En revanche, à défaut d’exclusion des dispositifs d’écoutes permanents ou systématiques, ces derniers peuvent parfaitement intégrer la NS57.
En espérant avoir répondu à vos interrogations.
Pour info , sur le site de la CNIL en présentation de la norme 57
Enfin, les auditions menées auprès des principaux opérateurs ont également permis à la CNIL de réaffirmer sa doctrine selon laquelle l’écoute et l’enregistrement des conversations téléphoniques de manière permanente ou systématique ne se justifie pas}, y compris à des fins à de constitution de preuve (à l’exception des cas où un texte légal l’impose).
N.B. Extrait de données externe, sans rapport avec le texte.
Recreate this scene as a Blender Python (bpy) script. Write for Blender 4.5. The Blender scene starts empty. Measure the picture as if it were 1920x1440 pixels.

Bien sur , j’ai compris que seul la délibération au journal officiel sur la norme 57 compte et confirme vos explications ( La CNIL est ambiguë sur le sujet ! )
Bonjour,
Dans le cadre d’une écoute de la part d’un manager sur mon discours commercial auprès de mes clients, dois-je informer ceux-ci qu’ils sont écoutés et non enregistrés ?
Merci pour votre réponse.
Cordialement,
Bonjour,
Compte-tenu de l’ambiguïté suscitée réalisée par la CNIL entre "enregistrement" et "écoute" (et ce malgré une NS 57 ne traitant pas sur un pied d’égalité ces deux traitements), je ne peux que vous recommander d’être prudent et d’informer vos interlocuteurs en cas d’écoute.
Vous trouvez ci-joint les recommandations de la CNIL en la matière :
En espérant vous avoir aidé :)
Bonjour,
Mon employeur a-t-il le droit d’écouter les conversations téléphoniques de ses employés sans système d’enregistrement, dans le cadre d’une simple écoute ? Il s’agit de conversations strictement professionnelles qui ne menacent en rien la sécurité de l’entreprise. Mon employeur peut-il ensuite retranscrire ce qu’il a entendu, même si cette retranscription est inexacte ou déformée, et utiliser cette retranscription erronée dans le cadre d’une sanction disciplinaire, sans en avoir informé les employés au préalable ? À aucun moment, nous n’avons été informés que nos conversations pouvaient être écoutées et nos propos collectés par ce biais.